2016年7月6日水曜日

九州遠征超長距離ドライブ(29)


20.大分-神戸フェリー
今まで実行する機会は無かったが、九州へのドライブを考える時にはいつもフェリー案があった。70年代~80年代にかけて川崎や久里浜から九州へ直行する大型フェリーが出ていた。その時代勤務地が川崎工場だったし、自宅は久里浜だったからよく覚えている。今回の九州行に当って久し振りにその可能性を調べてみて、分かったことは、首都圏と九州を結ぶ直行便はなく、唯一徳島経由で東京有明港と新門司港を二晩かけて結ぶ航路だけである。これまでに東名・名神・山陽(中国)自動車道は全線にわたって走り切ってはいないものの、新東名や新名神を除けば概ね退屈なドライブである。今のクルマで(沖縄県を除く)全国都道府県走破を目指しているので片道は陸路で鳥取・島根・山口を制覇、往復どちらかはフェリーを利用したいと考え、この有明港-新門司港便を詳しく調べてみたが、魅力的な旅にはなりそうになかった。
先ず航路である。東京湾を出ると伊豆半島沖、紀伊半島沖を航行、ここから紀伊水道を上り徳島港へ入る。ここまではこのルートしかない。しかしこの後がいけない。なんと最短距離で景観にも優れた瀬戸内海を行かず、再び紀伊水道を下って太平洋に出たのち、室戸岬、足摺岬の遥か南を走り、豊後水道を北上して新門司港に至るのである。この後半が気に入らない。なぜこんな遠回りをするんだろう?(鳴門海峡は大型船航行不可か?)次に問題なのは、ツインの個室が無いことである。個室は3人または4人部屋で、二人利用も可能なようだが(二人料金で)、部屋は2段ベッド構造になっている。二晩そんな所で過ごしたくない。こんな理由でこの案は没にした。
国内の船旅は何と言っても瀬戸内海だろう。南北に結ぶ四国-中国間は何度も利用しているが、東西を結ぶ航路には乗ったことが無い。次のフェリー利用検討はここに絞られた。となると阪神の港と九州をつなぐ線である。それらの内宮崎・鹿児島ルートは東九フェリー同様紀淡海峡・紀伊水道を通って太平洋に出てしまう。残るは大分・別府便である。幸い専用サンデッキ付き個室ツインもある。クルマを含めて二人で5万円以下、価格も納得できる。こうして大分港-神戸港フェリー利用が決した。

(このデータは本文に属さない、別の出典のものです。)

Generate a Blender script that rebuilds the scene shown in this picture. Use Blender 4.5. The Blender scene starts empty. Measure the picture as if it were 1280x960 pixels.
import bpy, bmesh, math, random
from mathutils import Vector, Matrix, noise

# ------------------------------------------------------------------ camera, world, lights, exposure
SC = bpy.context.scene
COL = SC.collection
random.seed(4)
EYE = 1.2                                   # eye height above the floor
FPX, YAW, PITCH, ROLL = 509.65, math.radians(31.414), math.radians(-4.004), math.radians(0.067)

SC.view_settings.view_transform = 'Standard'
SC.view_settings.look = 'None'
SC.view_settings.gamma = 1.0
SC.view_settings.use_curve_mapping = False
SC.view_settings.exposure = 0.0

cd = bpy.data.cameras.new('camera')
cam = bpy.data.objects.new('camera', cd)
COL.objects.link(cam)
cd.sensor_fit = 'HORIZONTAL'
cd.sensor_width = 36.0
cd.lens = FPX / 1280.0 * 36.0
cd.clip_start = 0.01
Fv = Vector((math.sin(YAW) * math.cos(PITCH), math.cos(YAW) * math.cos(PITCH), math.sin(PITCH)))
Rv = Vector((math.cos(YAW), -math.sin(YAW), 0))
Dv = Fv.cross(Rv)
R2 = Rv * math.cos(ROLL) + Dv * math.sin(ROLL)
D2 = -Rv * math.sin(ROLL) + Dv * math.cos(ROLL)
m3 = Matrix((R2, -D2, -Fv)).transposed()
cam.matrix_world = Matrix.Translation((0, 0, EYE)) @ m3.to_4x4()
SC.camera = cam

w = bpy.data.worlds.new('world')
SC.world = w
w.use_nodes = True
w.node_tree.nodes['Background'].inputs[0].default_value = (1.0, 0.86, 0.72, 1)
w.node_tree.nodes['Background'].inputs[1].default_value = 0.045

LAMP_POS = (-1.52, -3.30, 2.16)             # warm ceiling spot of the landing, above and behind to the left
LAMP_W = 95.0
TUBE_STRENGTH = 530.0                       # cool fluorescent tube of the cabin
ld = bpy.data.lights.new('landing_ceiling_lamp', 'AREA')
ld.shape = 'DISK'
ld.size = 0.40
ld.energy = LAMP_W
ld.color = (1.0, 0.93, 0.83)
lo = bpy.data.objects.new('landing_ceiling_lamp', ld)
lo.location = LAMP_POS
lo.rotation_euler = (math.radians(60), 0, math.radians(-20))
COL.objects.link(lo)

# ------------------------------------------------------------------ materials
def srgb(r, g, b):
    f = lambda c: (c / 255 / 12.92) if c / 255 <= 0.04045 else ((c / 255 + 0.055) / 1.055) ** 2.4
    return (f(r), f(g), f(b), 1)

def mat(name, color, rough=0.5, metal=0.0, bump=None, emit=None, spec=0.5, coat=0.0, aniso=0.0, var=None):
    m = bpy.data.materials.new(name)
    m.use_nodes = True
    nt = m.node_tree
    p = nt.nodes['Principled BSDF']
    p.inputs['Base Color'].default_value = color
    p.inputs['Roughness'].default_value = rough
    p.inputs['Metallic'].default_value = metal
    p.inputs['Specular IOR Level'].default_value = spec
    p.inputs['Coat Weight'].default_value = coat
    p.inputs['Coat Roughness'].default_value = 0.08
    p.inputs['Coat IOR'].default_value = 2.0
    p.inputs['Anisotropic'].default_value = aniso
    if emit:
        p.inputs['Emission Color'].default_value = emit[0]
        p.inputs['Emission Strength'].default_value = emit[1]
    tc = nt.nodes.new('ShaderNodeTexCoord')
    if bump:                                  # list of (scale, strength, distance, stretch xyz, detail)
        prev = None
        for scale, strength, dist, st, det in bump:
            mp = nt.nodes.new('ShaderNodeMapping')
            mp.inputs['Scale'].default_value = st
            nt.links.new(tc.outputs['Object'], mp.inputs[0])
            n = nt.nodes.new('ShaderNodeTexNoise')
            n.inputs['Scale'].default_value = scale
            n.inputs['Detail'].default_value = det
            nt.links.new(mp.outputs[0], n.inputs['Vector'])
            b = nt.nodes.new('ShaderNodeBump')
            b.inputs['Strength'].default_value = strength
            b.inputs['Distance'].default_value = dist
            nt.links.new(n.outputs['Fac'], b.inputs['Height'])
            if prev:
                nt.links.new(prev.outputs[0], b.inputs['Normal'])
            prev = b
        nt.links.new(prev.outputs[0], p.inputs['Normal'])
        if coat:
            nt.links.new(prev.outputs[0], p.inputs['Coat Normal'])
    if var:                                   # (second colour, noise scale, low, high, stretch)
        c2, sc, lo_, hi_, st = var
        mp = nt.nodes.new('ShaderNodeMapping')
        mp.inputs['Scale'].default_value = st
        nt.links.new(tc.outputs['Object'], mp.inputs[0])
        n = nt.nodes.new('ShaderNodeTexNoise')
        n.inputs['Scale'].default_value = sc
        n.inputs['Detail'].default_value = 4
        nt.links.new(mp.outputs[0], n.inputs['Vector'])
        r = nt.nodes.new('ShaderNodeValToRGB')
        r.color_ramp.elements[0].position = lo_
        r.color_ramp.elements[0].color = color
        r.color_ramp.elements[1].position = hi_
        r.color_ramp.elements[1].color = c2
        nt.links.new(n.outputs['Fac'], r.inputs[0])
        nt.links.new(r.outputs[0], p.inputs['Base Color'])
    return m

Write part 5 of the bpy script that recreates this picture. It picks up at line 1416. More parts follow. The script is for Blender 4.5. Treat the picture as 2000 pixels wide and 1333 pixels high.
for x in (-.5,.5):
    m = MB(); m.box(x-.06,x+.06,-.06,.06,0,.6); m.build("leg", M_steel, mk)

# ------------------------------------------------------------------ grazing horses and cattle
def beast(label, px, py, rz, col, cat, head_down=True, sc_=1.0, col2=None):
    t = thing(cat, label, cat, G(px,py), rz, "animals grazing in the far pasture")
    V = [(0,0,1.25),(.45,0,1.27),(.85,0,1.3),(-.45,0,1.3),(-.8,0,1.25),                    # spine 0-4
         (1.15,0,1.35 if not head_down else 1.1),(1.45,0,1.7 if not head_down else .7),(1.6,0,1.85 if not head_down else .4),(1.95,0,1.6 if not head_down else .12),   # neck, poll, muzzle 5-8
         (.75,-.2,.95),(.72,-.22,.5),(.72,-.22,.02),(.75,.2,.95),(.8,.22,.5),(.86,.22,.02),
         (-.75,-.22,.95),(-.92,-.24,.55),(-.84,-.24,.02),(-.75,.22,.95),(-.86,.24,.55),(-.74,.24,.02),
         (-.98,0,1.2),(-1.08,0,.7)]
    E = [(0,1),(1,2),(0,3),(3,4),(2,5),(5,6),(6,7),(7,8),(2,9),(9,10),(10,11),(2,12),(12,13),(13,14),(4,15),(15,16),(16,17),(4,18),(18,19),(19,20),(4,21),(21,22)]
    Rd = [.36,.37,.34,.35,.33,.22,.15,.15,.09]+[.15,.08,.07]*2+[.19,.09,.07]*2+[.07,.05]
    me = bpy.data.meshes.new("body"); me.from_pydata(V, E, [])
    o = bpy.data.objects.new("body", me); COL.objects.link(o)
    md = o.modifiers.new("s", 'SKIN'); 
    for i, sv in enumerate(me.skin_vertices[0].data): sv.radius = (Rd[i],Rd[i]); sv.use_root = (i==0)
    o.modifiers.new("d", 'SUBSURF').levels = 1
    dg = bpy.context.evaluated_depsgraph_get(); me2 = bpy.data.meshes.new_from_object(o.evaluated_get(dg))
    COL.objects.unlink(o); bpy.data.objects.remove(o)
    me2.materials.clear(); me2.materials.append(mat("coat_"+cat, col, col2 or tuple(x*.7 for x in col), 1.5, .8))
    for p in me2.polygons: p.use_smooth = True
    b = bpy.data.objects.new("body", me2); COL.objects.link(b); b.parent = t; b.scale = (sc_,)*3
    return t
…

割引の効く予約をしてあったので、受付窓口のチェックインはスムーズ進んだのだが、最後に「低床車ではありませんか?」と質問された。「ウゥン?どう言うことですか?」「地面とクルマ腹部の隙間です」 今まで大洗-室蘭航路を含めあちこちでフェリーを利用しているがこんなことを問われたのは初めてである。確かに今のクルマはその間隔が狭く一寸した段差や傾斜に注意が必要だ。正直にそう告げると“誓約書”をとられことになってしまった。そこには「低床乗用車は気象状況・潮高・施設状況により、安全に下船できないことがあることを了承します」とある。そしてそれは下船ばかりではなかった。乗船順位は20番目くらいだったが、事前に別の場所で待つよう誘導され、大方のクルマ(特に大型トラック)がほぼ乗り終わり、船体が沈み込み搭乗路が水平近くになった7時頃やっと乗り込み可、誘導員が細かい指示を出しながら最後の停車位置まで案内してくれた。
目の前は船室フロアーにつながるエレベータ。我々の部屋は7階、最上階にあり、進行方向右側(四国側)、造りはバス・トイレ・サンデッキが付き、都市型ホテルのツインルームとそれほど差がないものであった。
船の名は“さんふらわあ ぱーる”:総トン数;11千トン、全長;165m、全幅;23m、旅客定員;716名、速度;23ノットの大型高速船である。